[begin INFORMATION SHOWN]

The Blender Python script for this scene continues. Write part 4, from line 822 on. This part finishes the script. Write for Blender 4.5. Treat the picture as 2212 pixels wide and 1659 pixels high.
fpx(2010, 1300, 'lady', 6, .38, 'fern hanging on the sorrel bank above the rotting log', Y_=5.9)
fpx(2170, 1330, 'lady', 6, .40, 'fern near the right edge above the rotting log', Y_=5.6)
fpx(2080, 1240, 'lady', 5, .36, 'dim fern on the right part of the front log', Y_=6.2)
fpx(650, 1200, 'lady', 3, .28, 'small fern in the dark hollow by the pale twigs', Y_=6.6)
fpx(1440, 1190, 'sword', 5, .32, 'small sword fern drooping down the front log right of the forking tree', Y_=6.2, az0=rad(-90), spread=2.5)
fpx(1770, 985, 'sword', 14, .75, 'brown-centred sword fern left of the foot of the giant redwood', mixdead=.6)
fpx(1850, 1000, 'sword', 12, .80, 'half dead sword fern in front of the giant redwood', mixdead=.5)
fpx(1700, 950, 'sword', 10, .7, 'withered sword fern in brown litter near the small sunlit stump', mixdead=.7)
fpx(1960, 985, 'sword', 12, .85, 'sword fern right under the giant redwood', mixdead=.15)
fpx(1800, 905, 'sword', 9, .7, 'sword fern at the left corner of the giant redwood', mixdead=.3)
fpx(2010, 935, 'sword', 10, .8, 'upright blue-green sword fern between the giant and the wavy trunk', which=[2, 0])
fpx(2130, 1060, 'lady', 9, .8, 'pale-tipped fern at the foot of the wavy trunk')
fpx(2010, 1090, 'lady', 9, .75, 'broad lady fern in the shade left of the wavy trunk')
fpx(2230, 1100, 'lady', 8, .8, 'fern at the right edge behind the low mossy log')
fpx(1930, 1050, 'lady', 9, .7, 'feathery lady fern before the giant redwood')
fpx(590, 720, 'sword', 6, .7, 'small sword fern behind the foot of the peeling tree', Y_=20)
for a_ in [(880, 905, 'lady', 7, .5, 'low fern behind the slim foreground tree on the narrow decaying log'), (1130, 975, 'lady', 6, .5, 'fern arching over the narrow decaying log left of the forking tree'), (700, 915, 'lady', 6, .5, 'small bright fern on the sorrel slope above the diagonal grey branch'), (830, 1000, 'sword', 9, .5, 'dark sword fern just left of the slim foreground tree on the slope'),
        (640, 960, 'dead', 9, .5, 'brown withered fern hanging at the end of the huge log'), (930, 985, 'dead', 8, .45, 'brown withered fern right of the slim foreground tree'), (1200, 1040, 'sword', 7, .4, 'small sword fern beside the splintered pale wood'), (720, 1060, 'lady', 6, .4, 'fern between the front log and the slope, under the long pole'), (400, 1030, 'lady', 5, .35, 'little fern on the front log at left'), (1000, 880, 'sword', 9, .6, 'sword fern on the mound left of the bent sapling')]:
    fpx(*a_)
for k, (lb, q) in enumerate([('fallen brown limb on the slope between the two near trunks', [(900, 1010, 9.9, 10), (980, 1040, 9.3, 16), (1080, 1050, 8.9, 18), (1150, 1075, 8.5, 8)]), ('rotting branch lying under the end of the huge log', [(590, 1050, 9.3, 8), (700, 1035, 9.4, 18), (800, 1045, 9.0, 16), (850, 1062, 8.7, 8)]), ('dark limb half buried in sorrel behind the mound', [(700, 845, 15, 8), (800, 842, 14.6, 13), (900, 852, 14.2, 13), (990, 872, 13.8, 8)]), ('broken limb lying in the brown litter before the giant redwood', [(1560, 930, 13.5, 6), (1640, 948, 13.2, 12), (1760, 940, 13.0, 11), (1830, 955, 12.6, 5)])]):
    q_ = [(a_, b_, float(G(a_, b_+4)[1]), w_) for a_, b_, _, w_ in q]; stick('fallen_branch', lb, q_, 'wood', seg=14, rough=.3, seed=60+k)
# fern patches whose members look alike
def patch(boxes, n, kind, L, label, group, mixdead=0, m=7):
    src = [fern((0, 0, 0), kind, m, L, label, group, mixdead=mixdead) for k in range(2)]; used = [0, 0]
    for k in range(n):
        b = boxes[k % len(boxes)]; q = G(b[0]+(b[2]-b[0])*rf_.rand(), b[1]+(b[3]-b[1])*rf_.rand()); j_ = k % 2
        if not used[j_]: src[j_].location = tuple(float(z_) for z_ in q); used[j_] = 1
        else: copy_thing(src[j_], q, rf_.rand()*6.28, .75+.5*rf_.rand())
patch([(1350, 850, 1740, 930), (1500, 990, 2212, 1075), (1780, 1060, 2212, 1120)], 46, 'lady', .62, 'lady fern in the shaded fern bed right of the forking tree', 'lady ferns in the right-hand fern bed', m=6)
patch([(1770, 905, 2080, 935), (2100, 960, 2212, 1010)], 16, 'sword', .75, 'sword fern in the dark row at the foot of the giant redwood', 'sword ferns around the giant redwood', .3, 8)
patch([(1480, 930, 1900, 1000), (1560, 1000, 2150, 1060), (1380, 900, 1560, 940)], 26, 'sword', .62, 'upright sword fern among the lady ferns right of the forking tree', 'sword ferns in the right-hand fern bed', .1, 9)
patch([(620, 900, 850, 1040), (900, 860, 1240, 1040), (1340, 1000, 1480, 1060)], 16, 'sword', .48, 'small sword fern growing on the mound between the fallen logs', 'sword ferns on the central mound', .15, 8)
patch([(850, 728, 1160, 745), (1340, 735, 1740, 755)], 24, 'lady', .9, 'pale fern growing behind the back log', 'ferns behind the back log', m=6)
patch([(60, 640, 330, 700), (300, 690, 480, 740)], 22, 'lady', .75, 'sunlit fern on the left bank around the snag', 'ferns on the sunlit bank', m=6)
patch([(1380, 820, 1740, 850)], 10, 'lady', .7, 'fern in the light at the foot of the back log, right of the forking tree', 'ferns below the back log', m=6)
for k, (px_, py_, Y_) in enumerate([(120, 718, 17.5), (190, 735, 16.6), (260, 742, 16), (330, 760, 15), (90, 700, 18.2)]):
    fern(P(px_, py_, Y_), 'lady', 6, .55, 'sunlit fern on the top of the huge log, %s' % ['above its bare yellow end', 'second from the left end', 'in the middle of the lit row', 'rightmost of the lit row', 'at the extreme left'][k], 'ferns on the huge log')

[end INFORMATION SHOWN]

__AIM OF THE TASK__.
Exactly reproduce the material above.

__FINISHED TASK__.
The Blender Python script for this scene continues. Write part 4, from line 822 on. This part finishes the script. Write for Blender 4.5. Treat the picture as 2212 pixels wide and 1659 pixels high.
fpx(2010, 1300, 'lady', 6, .38, 'fern hanging on the sorrel bank above the rotting log', Y_=5.9)
fpx(2170, 1330, 'lady', 6, .40, 'fern near the right edge above the rotting log', Y_=5.6)
fpx(2080, 1240, 'lady', 5, .36, 'dim fern on the right part of the front log', Y_=6.2)
fpx(650, 1200, 'lady', 3, .28, 'small fern in the dark hollow by the pale twigs', Y_=6.6)
fpx(1440, 1190, 'sword', 5, .32, 'small sword fern drooping down the front log right of the forking tree', Y_=6.2, az0=rad(-90), spread=2.5)
fpx(1770, 985, 'sword', 14, .75, 'brown-centred sword fern left of the foot of the giant redwood', mixdead=.6)
fpx(1850, 1000, 'sword', 12, .80, 'half dead sword fern in front of the giant redwood', mixdead=.5)
fpx(1700, 950, 'sword', 10, .7, 'withered sword fern in brown litter near the small sunlit stump', mixdead=.7)
fpx(1960, 985, 'sword', 12, .85, 'sword fern right under the giant redwood', mixdead=.15)
fpx(1800, 905, 'sword', 9, .7, 'sword fern at the left corner of the giant redwood', mixdead=.3)
fpx(2010, 935, 'sword', 10, .8, 'upright blue-green sword fern between the giant and the wavy trunk', which=[2, 0])
fpx(2130, 1060, 'lady', 9, .8, 'pale-tipped fern at the foot of the wavy trunk')
fpx(2010, 1090, 'lady', 9, .75, 'broad lady fern in the shade left of the wavy trunk')
fpx(2230, 1100, 'lady', 8, .8, 'fern at the right edge behind the low mossy log')
fpx(1930, 1050, 'lady', 9, .7, 'feathery lady fern before the giant redwood')
fpx(590, 720, 'sword', 6, .7, 'small sword fern behind the foot of the peeling tree', Y_=20)
for a_ in [(880, 905, 'lady', 7, .5, 'low fern behind the slim foreground tree on the narrow decaying log'), (1130, 975, 'lady', 6, .5, 'fern arching over the narrow decaying log left of the forking tree'), (700, 915, 'lady', 6, .5, 'small bright fern on the sorrel slope above the diagonal grey branch'), (830, 1000, 'sword', 9, .5, 'dark sword fern just left of the slim foreground tree on the slope'),
        (640, 960, 'dead', 9, .5, 'brown withered fern hanging at the end of the huge log'), (930, 985, 'dead', 8, .45, 'brown withered fern right of the slim foreground tree'), (1200, 1040, 'sword', 7, .4, 'small sword fern beside the splintered pale wood'), (720, 1060, 'lady', 6, .4, 'fern between the front log and the slope, under the long pole'), (400, 1030, 'lady', 5, .35, 'little fern on the front log at left'), (1000, 880, 'sword', 9, .6, 'sword fern on the mound left of the bent sapling')]:
    fpx(*a_)
for k, (lb, q) in enumerate([('fallen brown limb on the slope between the two near trunks', [(900, 1010, 9.9, 10), (980, 1040, 9.3, 16), (1080, 1050, 8.9, 18), (1150, 1075, 8.5, 8)]), ('rotting branch lying under the end of the huge log', [(590, 1050, 9.3, 8), (700, 1035, 9.4, 18), (800, 1045, 9.0, 16), (850, 1062, 8.7, 8)]), ('dark limb half buried in sorrel behind the mound', [(700, 845, 15, 8), (800, 842, 14.6, 13), (900, 852, 14.2, 13), (990, 872, 13.8, 8)]), ('broken limb lying in the brown litter before the giant redwood', [(1560, 930, 13.5, 6), (1640, 948, 13.2, 12), (1760, 940, 13.0, 11), (1830, 955, 12.6, 5)])]):
    q_ = [(a_, b_, float(G(a_, b_+4)[1]), w_) for a_, b_, _, w_ in q]; stick('fallen_branch', lb, q_, 'wood', seg=14, rough=.3, seed=60+k)
# fern patches whose members look alike
def patch(boxes, n, kind, L, label, group, mixdead=0, m=7):
    src = [fern((0, 0, 0), kind, m, L, label, group, mixdead=mixdead) for k in range(2)]; used = [0, 0]
    for k in range(n):
        b = boxes[k % len(boxes)]; q = G(b[0]+(b[2]-b[0])*rf_.rand(), b[1]+(b[3]-b[1])*rf_.rand()); j_ = k % 2
        if not used[j_]: src[j_].location = tuple(float(z_) for z_ in q); used[j_] = 1
        else: copy_thing(src[j_], q, rf_.rand()*6.28, .75+.5*rf_.rand())
patch([(1350, 850, 1740, 930), (1500, 990, 2212, 1075), (1780, 1060, 2212, 1120)], 46, 'lady', .62, 'lady fern in the shaded fern bed right of the forking tree', 'lady ferns in the right-hand fern bed', m=6)
patch([(1770, 905, 2080, 935), (2100, 960, 2212, 1010)], 16, 'sword', .75, 'sword fern in the dark row at the foot of the giant redwood', 'sword ferns around the giant redwood', .3, 8)
patch([(1480, 930, 1900, 1000), (1560, 1000, 2150, 1060), (1380, 900, 1560, 940)], 26, 'sword', .62, 'upright sword fern among the lady ferns right of the forking tree', 'sword ferns in the right-hand fern bed', .1, 9)
patch([(620, 900, 850, 1040), (900, 860, 1240, 1040), (1340, 1000, 1480, 1060)], 16, 'sword', .48, 'small sword fern growing on the mound between the fallen logs', 'sword ferns on the central mound', .15, 8)
patch([(850, 728, 1160, 745), (1340, 735, 1740, 755)], 24, 'lady', .9, 'pale fern growing behind the back log', 'ferns behind the back log', m=6)
patch([(60, 640, 330, 700), (300, 690, 480, 740)], 22, 'lady', .75, 'sunlit fern on the left bank around the snag', 'ferns on the sunlit bank', m=6)
patch([(1380, 820, 1740, 850)], 10, 'lady', .7, 'fern in the light at the foot of the back log, right of the forking tree', 'ferns below the back log', m=6)
for k, (px_, py_, Y_) in enumerate([(120, 718, 17.5), (190, 735, 16.6), (260, 742, 16), (330, 760, 15), (90, 700, 18.2)]):
    fern(P(px_, py_, Y_), 'lady', 6, .55, 'sunlit fern on the top of the huge log, %s' % ['above its bare yellow end', 'second from the left end', 'in the middle of the lit row', 'rightmost of the lit row', 'at the extreme left'][k], 'ferns on the huge log')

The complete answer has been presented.